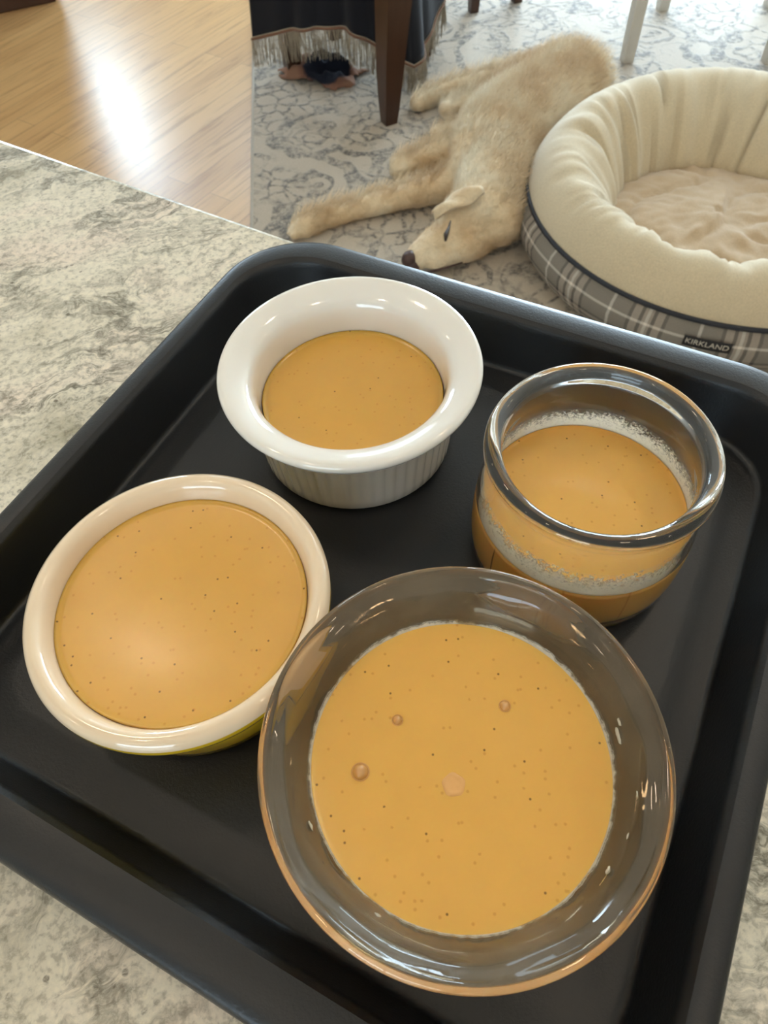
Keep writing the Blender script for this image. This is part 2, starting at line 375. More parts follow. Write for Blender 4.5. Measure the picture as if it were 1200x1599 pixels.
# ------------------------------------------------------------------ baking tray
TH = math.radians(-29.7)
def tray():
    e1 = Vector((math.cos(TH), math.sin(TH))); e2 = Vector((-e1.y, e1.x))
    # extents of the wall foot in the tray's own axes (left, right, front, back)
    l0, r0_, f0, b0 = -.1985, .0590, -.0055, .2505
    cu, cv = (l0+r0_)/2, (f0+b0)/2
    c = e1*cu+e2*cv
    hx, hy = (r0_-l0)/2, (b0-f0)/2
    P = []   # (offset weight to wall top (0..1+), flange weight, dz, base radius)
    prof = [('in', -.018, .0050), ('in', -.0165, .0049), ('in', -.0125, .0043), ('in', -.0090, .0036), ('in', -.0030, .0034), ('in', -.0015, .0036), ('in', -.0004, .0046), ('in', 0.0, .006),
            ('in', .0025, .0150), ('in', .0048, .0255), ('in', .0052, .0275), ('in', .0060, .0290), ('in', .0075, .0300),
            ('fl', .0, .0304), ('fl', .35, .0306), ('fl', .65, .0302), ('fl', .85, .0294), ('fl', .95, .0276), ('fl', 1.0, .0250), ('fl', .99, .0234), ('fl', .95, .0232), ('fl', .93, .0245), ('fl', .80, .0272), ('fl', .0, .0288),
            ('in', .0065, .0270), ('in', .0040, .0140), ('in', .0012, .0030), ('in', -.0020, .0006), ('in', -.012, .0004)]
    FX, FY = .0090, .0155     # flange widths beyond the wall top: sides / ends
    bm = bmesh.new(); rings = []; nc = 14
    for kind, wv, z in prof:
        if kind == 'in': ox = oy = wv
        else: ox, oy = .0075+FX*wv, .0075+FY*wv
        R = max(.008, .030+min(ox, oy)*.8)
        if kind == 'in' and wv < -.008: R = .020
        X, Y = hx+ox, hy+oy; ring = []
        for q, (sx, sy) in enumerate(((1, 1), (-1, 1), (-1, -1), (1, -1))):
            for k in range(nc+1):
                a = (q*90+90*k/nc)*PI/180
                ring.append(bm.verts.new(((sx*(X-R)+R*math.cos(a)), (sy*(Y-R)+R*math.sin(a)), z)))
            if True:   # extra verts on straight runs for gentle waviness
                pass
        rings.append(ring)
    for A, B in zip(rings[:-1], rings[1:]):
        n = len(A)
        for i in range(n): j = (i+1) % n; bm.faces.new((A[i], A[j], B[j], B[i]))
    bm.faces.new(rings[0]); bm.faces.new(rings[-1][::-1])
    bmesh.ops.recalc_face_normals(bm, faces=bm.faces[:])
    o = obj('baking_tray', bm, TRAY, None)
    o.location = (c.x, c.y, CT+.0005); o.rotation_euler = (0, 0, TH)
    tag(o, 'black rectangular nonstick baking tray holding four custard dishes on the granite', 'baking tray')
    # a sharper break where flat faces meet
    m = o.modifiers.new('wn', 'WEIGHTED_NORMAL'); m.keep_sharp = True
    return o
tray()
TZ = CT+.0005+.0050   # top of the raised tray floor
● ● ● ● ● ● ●
■ What the task requires
Reproduce every line exactly and omit all pictures.

■ Task result
Keep writing the Blender script for this image. This is part 2, starting at line 375. More parts follow. Write for Blender 4.5. Measure the picture as if it were 1200x1599 pixels.
# ------------------------------------------------------------------ baking tray
TH = math.radians(-29.7)
def tray():
    e1 = Vector((math.cos(TH), math.sin(TH))); e2 = Vector((-e1.y, e1.x))
    # extents of the wall foot in the tray's own axes (left, right, front, back)
    l0, r0_, f0, b0 = -.1985, .0590, -.0055, .2505
    cu, cv = (l0+r0_)/2, (f0+b0)/2
    c = e1*cu+e2*cv
    hx, hy = (r0_-l0)/2, (b0-f0)/2
    P = []   # (offset weight to wall top (0..1+), flange weight, dz, base radius)
    prof = [('in', -.018, .0050), ('in', -.0165, .0049), ('in', -.0125, .0043), ('in', -.0090, .0036), ('in', -.0030, .0034), ('in', -.0015, .0036), ('in', -.0004, .0046), ('in', 0.0, .006),
            ('in', .0025, .0150), ('in', .0048, .0255), ('in', .0052, .0275), ('in', .0060, .0290), ('in', .0075, .0300),
            ('fl', .0, .0304), ('fl', .35, .0306), ('fl', .65, .0302), ('fl', .85, .0294), ('fl', .95, .0276), ('fl', 1.0, .0250), ('fl', .99, .0234), ('fl', .95, .0232), ('fl', .93, .0245), ('fl', .80, .0272), ('fl', .0, .0288),
            ('in', .0065, .0270), ('in', .0040, .0140), ('in', .0012, .0030), ('in', -.0020, .0006), ('in', -.012, .0004)]
    FX, FY = .0090, .0155     # flange widths beyond the wall top: sides / ends
    bm = bmesh.new(); rings = []; nc = 14
    for kind, wv, z in prof:
        if kind == 'in': ox = oy = wv
        else: ox, oy = .0075+FX*wv, .0075+FY*wv
        R = max(.008, .030+min(ox, oy)*.8)
        if kind == 'in' and wv < -.008: R = .020
        X, Y = hx+ox, hy+oy; ring = []
        for q, (sx, sy) in enumerate(((1, 1), (-1, 1), (-1, -1), (1, -1))):
            for k in range(nc+1):
                a = (q*90+90*k/nc)*PI/180
                ring.append(bm.verts.new(((sx*(X-R)+R*math.cos(a)), (sy*(Y-R)+R*math.sin(a)), z)))
            if True:   # extra verts on straight runs for gentle waviness
                pass
        rings.append(ring)
    for A, B in zip(rings[:-1], rings[1:]):
        n = len(A)
        for i in range(n): j = (i+1) % n; bm.faces.new((A[i], A[j], B[j], B[i]))
    bm.faces.new(rings[0]); bm.faces.new(rings[-1][::-1])
    bmesh.ops.recalc_face_normals(bm, faces=bm.faces[:])
    o = obj('baking_tray', bm, TRAY, None)
    o.location = (c.x, c.y, CT+.0005); o.rotation_euler = (0, 0, TH)
    tag(o, 'black rectangular nonstick baking tray holding four custard dishes on the granite', 'baking tray')
    # a sharper break where flat faces meet
    m = o.modifiers.new('wn', 'WEIGHTED_NORMAL'); m.keep_sharp = True
    return o
tray()
TZ = CT+.0005+.0050   # top of the raised tray floor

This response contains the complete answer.